WCSA's series of training and certification initiatives kicked off in Seattle, Wash., in November with a two-day tower crane theory course followed by a four-day mobile crane theory course. Class candidates completed CCO written examinations following each training session.

Training components for the courses were instructed by Ron Cowper of Toronto, Canada. “Mr. Cowper is one of North America's most respected crane theory experts,” said Sicklesteel. “It was important for us to select an instructor who could professionally relate to a broad mix of all those involved in the crane industry, and to be able to provide in-depth and dynamic instruction critical for our candidates to be ready for CCO written examinations.”

The project is scheduled to continue with CCO practical examinations scheduled throughout the state beginning in February. Mobile and tower crane theory courses are already scheduled to continue during March and April in both Spokane and Kennewick. Overhead crane theory courses and a mobile crane inspection course are slated to join the series of training initiatives and CCO certification components later in the year.

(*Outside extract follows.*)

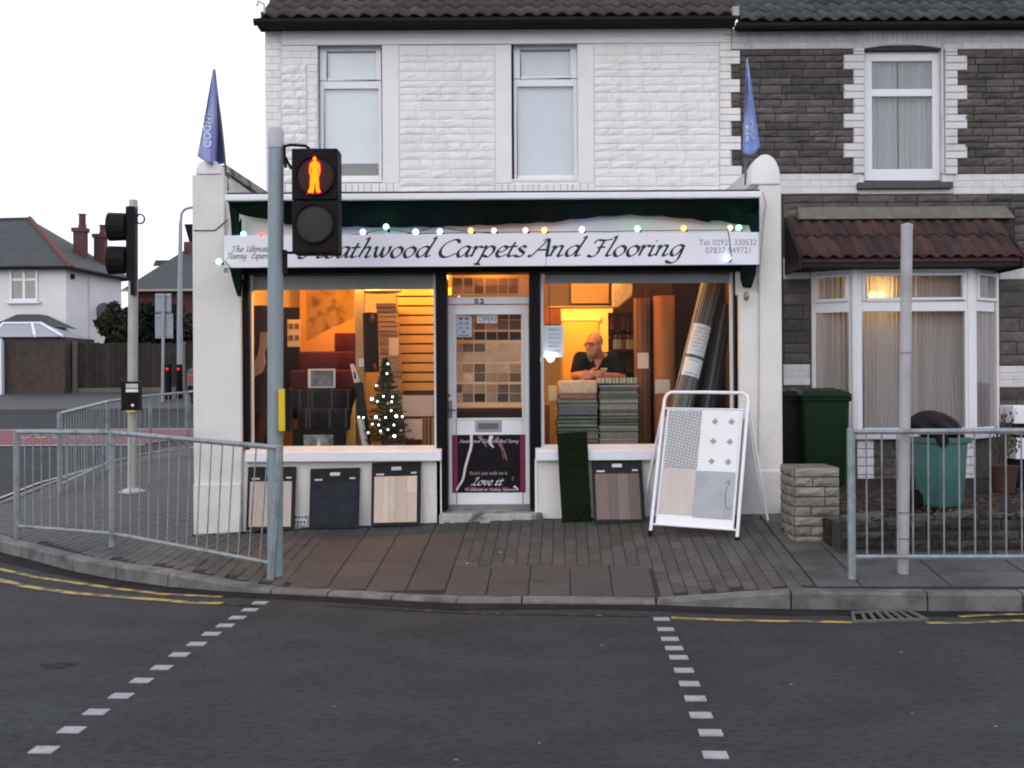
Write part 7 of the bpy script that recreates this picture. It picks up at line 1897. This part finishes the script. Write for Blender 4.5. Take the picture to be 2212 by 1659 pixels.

“We're not about to forget about crane safety below the hook either,” said Gary Hite. “We are watching and waiting for the new NCCCO Rigging and Signal Person Certification Program, and hope to be the first in the nation to provide that important credential for our project participants as well.”

“Cooperation throughout the industry is the key to crane safety,” added Hite. “And that is why our state will be ready for our new law before it becomes a requirement.”